The value of projects

Are projects valuable for students in a high-school math class? I suppose the answer must inevitably be, “Sometimes they are, sometimes they aren’t.”

OK, so we need to shift the terms of the question. We should ask, What kinds of projects are valuable? Which students are they valuable for? And how does their value compare to other learning experiences such as lectures, discussions, computer activities, homework, and tests (yes, tests)?

I have a healthy skepticism about projects. (At least I think it’s healthy.) Too often a student spends lots of time on flashy posters and flashy PowerPoint presentations to the exclusion of mathematical content. Too often the student merely cites and rearranges the work of others, usually from websites. (Actually, the work is often not even cited and not even rearranged.) Too often 90% of the work in a group project is done by a single student. And too often a significant chunk of the work isn’t even done by a student at all, but rather by a tutor or perhaps a parent.
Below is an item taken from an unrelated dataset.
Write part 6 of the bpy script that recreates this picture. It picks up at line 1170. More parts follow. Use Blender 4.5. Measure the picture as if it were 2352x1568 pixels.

And yet...and yet...there are all those times when a student has gained important or even essential knowledge from the process of creating a project. This knowledge might range from new mathematical content to the research process itself to the skills involved in working collaboratively in a group. If there’s a presentation component, everyone can benefit from the experience of standing up in front of a class and trying to explain a mathematical concept. And surely some students benefit from the change of pace and from the different modalities involve in creating and presenting a project — as opposed to homework, tests, etc.

There was one project I still remember back from when I was an 11th-grader. It was an investigation of 4- (and higher) dimensional vectors. I’m hesitant to draw any conclusions from this one example, especially since I don’t want to commit the fallacy of assuming that my students are like me. Not many are, I’m sure.

Perhaps it’s possible to ensure that a large majority of students will experience the potential benefits of project work while minimizing the negatives. Here are a few suggestions:
  1. The project should involve researching and learning some mathematical content that is genuinely new to the student.

  2. A presentation to the class should be required.

  3. After the presentation, all members of the group should be quizzed, both orally and in writing, about the content of the project.

  4. A significant amount of the work should be done in school, in order to minimize contributions by tutors and parents.

  5. The rubric should clearly emphasize content first, clarity of presentation second, and appearance a distant third.